Dataset records
————
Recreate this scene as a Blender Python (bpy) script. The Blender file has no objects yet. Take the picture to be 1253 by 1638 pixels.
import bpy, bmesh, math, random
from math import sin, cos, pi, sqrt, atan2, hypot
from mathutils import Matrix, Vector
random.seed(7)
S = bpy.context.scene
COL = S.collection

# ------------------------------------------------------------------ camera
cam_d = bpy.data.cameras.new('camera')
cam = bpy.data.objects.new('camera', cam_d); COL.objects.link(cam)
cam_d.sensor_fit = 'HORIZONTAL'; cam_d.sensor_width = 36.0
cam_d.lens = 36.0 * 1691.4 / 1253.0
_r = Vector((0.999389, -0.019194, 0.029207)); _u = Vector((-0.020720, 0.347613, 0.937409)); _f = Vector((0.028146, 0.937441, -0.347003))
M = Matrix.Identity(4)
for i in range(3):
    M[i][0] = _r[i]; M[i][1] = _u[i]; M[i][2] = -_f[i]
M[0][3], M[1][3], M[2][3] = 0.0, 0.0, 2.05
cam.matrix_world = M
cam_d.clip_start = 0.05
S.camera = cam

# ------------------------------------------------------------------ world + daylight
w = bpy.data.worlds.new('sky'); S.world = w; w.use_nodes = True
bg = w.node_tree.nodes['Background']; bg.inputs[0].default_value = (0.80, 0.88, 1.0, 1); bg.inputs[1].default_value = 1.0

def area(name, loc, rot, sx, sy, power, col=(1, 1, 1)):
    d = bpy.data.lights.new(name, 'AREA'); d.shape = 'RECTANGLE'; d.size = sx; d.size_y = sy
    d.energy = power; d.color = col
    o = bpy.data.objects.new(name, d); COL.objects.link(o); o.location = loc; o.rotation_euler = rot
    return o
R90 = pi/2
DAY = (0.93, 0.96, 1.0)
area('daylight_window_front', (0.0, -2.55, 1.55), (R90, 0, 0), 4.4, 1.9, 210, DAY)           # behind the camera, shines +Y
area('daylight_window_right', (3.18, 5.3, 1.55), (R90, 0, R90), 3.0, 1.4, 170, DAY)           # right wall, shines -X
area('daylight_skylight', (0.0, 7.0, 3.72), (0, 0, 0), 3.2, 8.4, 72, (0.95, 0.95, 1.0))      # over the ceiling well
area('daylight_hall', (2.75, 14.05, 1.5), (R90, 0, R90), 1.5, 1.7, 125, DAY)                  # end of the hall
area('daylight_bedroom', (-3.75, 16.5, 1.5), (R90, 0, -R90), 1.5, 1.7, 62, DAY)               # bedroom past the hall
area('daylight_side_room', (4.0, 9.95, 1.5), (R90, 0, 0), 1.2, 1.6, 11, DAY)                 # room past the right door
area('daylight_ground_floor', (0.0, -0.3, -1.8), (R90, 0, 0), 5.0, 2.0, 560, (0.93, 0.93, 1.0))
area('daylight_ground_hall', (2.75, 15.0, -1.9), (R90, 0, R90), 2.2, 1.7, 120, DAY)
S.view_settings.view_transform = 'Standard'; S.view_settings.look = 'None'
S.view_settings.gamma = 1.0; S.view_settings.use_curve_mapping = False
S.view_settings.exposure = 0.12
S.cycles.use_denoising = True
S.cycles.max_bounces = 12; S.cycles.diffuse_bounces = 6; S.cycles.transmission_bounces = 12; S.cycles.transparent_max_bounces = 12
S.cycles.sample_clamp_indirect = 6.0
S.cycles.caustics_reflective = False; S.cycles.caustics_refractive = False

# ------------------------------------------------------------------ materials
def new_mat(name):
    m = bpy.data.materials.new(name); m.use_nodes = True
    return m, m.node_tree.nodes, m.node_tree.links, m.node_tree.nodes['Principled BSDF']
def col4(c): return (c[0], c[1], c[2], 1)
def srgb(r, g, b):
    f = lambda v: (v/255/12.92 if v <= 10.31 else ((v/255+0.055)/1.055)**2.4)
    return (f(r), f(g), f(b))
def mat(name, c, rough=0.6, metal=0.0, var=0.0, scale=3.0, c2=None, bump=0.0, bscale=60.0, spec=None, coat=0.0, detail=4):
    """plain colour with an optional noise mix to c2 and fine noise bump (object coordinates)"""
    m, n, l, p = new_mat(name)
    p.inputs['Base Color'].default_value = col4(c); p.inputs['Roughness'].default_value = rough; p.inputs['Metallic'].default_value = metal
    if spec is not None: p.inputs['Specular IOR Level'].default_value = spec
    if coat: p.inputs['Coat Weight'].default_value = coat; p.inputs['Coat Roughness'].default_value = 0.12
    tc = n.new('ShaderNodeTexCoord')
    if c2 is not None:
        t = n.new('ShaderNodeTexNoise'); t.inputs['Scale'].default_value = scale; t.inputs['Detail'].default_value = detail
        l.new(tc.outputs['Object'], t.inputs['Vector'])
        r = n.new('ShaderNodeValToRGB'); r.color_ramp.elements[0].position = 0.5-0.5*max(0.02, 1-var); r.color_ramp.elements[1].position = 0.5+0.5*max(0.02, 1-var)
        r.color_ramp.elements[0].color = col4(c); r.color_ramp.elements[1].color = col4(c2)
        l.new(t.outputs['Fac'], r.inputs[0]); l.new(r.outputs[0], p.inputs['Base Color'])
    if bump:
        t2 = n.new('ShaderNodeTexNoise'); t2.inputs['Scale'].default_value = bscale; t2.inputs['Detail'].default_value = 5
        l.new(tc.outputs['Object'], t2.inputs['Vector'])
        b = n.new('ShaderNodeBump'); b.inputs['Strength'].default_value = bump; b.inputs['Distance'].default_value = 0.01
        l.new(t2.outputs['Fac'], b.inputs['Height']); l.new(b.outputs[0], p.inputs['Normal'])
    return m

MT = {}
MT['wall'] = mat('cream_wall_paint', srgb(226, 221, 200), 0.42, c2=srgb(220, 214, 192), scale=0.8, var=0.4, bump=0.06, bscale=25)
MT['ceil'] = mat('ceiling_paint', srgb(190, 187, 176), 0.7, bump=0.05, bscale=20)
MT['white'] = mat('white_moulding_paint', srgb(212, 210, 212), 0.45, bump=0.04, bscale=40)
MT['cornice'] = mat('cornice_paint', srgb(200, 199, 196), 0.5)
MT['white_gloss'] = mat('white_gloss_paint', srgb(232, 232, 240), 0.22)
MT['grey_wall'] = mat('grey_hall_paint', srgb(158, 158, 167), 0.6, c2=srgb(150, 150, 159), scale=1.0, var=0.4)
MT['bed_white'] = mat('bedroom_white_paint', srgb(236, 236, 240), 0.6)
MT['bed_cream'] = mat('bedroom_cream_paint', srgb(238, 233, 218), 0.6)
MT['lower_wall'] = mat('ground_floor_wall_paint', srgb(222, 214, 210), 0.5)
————
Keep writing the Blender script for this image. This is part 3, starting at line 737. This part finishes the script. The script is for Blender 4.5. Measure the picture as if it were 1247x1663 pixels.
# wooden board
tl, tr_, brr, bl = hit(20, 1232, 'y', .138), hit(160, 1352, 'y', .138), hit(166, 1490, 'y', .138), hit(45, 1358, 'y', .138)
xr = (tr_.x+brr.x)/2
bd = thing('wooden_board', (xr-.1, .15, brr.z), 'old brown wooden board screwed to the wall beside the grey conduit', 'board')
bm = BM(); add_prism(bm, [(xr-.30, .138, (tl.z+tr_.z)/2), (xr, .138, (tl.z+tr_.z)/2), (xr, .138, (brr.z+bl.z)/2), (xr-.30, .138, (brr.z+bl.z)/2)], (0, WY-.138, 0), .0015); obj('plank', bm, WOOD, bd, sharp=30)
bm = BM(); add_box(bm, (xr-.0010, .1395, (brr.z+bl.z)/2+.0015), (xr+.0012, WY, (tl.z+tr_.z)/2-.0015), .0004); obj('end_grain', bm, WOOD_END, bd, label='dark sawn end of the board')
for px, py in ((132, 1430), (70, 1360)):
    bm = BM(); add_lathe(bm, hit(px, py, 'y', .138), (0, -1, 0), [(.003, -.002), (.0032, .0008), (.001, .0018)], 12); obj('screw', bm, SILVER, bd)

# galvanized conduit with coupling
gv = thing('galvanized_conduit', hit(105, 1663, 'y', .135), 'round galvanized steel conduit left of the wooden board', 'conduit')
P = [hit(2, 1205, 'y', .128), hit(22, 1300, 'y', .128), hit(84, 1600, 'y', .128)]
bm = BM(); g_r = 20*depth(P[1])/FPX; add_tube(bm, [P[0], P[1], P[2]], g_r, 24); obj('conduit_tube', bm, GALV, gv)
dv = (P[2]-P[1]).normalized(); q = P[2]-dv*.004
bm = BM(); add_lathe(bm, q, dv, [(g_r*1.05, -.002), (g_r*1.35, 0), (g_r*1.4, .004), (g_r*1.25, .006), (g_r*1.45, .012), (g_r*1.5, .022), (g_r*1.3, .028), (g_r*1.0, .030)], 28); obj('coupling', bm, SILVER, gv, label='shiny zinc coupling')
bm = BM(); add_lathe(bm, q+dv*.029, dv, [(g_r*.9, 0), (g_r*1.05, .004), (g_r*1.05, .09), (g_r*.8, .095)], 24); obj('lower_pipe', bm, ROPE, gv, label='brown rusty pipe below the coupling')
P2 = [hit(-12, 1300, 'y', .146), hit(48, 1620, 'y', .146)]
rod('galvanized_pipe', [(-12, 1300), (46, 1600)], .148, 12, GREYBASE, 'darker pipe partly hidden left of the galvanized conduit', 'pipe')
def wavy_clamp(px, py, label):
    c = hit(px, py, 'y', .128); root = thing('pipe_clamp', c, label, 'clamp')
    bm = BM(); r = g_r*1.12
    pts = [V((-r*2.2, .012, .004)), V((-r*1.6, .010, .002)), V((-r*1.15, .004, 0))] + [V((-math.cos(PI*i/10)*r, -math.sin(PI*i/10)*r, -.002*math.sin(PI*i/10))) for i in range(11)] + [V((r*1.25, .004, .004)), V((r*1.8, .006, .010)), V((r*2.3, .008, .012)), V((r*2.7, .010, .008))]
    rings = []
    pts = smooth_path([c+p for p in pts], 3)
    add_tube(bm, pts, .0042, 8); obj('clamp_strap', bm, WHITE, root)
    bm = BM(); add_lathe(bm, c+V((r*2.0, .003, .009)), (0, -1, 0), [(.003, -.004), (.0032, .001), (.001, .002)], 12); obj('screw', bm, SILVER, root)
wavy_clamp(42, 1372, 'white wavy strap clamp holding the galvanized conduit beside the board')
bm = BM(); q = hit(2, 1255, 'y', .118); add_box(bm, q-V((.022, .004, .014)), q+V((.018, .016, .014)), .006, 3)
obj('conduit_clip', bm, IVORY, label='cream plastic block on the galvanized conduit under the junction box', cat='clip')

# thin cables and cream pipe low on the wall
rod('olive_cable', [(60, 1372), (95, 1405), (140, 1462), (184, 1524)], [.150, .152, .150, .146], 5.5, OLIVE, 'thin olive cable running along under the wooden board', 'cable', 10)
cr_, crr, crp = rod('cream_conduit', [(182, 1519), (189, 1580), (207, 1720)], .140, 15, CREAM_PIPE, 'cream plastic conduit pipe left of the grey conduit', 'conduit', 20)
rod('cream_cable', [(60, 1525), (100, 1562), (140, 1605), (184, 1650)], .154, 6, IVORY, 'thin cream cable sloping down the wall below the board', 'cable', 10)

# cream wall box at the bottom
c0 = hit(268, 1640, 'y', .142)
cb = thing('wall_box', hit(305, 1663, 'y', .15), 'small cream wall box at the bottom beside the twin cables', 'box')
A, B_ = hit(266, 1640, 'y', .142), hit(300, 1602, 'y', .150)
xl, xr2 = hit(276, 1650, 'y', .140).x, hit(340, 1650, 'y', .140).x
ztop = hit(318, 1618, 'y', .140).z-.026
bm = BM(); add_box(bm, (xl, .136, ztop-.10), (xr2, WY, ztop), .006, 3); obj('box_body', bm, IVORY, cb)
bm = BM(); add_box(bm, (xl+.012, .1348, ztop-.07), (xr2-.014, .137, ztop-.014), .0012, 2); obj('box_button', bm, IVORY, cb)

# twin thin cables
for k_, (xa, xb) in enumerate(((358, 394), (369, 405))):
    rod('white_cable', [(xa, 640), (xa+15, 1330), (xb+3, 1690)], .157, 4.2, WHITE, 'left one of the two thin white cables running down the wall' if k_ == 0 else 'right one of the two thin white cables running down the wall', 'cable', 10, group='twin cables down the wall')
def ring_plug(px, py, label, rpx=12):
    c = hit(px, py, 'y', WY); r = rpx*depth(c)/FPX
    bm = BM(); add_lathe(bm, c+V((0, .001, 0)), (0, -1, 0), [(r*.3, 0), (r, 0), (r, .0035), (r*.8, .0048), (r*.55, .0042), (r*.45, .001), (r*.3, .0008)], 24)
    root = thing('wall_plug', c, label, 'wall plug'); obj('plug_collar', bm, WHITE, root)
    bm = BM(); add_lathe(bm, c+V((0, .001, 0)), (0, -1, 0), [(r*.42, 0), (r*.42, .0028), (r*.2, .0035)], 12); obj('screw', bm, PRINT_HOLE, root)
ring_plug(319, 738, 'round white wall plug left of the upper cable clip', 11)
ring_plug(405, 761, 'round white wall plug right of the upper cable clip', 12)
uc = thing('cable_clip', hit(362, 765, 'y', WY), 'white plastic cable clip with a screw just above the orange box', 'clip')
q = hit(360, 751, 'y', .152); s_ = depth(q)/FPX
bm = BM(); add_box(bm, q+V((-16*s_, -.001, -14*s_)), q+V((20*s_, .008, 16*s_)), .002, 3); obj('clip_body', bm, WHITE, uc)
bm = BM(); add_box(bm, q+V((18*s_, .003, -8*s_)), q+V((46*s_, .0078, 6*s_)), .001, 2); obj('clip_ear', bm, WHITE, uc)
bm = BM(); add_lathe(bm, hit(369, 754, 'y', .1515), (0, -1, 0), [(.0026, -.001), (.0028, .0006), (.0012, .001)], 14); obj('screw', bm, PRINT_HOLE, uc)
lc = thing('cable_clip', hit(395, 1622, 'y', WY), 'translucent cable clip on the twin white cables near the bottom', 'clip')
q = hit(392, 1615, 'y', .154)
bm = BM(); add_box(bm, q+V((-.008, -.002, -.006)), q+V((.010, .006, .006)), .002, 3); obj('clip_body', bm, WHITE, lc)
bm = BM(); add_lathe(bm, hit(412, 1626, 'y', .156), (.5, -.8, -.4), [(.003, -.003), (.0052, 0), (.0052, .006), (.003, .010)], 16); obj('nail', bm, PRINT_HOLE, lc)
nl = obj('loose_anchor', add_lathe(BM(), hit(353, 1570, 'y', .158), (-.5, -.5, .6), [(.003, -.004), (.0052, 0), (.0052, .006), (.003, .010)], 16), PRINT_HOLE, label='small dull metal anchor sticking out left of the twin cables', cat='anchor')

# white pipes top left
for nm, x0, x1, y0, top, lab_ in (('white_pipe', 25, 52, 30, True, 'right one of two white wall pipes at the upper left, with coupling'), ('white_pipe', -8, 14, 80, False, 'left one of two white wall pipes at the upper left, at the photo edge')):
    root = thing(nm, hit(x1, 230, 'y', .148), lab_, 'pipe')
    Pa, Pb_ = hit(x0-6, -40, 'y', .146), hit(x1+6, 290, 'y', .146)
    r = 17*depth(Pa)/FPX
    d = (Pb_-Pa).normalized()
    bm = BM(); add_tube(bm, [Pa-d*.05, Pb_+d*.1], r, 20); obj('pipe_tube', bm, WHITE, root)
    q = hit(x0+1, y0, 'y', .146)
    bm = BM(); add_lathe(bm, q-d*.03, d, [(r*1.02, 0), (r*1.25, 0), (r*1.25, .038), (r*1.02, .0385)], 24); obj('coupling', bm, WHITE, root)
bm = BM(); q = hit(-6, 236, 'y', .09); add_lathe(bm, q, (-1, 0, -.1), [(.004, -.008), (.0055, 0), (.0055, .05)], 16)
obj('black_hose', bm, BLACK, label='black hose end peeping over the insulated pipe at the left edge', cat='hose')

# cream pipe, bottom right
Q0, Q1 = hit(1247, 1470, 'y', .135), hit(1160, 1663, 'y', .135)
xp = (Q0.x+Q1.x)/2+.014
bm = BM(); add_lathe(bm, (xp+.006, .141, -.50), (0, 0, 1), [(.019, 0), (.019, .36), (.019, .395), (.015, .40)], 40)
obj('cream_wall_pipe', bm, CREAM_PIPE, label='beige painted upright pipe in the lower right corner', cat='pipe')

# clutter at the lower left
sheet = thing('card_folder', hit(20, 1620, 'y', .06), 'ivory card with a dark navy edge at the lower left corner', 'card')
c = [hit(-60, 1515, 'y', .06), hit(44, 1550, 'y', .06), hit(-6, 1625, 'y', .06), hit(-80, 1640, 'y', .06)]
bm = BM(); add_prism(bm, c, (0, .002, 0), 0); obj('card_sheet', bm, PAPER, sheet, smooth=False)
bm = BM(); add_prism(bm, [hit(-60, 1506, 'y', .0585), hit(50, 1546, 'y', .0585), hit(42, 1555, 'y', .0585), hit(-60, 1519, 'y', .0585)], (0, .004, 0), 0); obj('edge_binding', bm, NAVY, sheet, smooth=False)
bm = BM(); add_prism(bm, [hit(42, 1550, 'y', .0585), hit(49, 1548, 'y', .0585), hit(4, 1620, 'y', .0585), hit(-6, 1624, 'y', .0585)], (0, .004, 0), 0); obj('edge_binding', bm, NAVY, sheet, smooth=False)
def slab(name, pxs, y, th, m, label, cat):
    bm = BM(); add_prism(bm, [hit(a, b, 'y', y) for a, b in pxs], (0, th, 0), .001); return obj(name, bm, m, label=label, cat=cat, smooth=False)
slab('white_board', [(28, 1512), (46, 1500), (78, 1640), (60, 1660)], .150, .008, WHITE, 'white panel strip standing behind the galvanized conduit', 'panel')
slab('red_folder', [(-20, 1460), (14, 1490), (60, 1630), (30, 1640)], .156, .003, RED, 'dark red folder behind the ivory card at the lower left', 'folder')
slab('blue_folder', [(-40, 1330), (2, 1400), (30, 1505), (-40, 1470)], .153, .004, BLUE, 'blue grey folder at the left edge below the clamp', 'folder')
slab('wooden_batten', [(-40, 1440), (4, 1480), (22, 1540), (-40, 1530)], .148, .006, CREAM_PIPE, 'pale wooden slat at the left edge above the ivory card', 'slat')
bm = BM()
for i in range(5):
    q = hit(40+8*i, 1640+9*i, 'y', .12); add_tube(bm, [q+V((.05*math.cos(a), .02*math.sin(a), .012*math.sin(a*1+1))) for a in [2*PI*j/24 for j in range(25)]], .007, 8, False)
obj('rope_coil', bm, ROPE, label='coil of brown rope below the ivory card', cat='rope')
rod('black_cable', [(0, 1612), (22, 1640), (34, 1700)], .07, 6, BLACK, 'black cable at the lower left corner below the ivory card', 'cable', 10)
————
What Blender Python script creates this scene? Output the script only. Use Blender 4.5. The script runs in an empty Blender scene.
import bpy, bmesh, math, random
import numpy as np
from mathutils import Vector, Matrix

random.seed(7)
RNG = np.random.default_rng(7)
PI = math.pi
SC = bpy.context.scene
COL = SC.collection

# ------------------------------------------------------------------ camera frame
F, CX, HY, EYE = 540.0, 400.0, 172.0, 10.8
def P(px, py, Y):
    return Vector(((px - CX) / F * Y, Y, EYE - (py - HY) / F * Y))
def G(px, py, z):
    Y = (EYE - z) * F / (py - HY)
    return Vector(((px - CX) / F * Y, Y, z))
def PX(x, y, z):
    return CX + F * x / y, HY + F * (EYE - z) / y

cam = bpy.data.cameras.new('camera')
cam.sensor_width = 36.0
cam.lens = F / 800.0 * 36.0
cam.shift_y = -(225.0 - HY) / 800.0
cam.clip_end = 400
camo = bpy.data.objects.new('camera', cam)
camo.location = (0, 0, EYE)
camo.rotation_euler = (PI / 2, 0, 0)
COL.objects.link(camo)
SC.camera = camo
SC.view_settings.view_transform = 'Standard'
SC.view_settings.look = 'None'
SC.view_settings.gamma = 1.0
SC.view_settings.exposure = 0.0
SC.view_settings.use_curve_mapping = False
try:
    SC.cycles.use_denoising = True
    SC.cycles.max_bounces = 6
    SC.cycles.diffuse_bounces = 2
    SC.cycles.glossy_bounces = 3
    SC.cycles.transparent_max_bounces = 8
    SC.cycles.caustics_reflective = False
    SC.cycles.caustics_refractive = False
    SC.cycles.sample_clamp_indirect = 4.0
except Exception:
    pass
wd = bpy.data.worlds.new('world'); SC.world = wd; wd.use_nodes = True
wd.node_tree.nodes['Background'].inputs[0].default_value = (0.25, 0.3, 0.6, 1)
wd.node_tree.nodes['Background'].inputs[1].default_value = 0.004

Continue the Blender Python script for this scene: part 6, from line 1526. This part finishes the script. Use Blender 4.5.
————
What to work on
Write out, from the lines above, only those from the line with "What Blender Python" to the line with "return CX +", exactly as given, including the first and the last.

Solved problem
What Blender Python script creates this scene? Output the script only. Use Blender 4.5. The script runs in an empty Blender scene.
import bpy, bmesh, math, random
import numpy as np
from mathutils import Vector, Matrix

random.seed(7)
RNG = np.random.default_rng(7)
PI = math.pi
SC = bpy.context.scene
COL = SC.collection

# ------------------------------------------------------------------ camera frame
F, CX, HY, EYE = 540.0, 400.0, 172.0, 10.8
def P(px, py, Y):
    return Vector(((px - CX) / F * Y, Y, EYE - (py - HY) / F * Y))
def G(px, py, z):
    Y = (EYE - z) * F / (py - HY)
    return Vector(((px - CX) / F * Y, Y, z))
def PX(x, y, z):
    return CX + F * x / y, HY + F * (EYE - z) / y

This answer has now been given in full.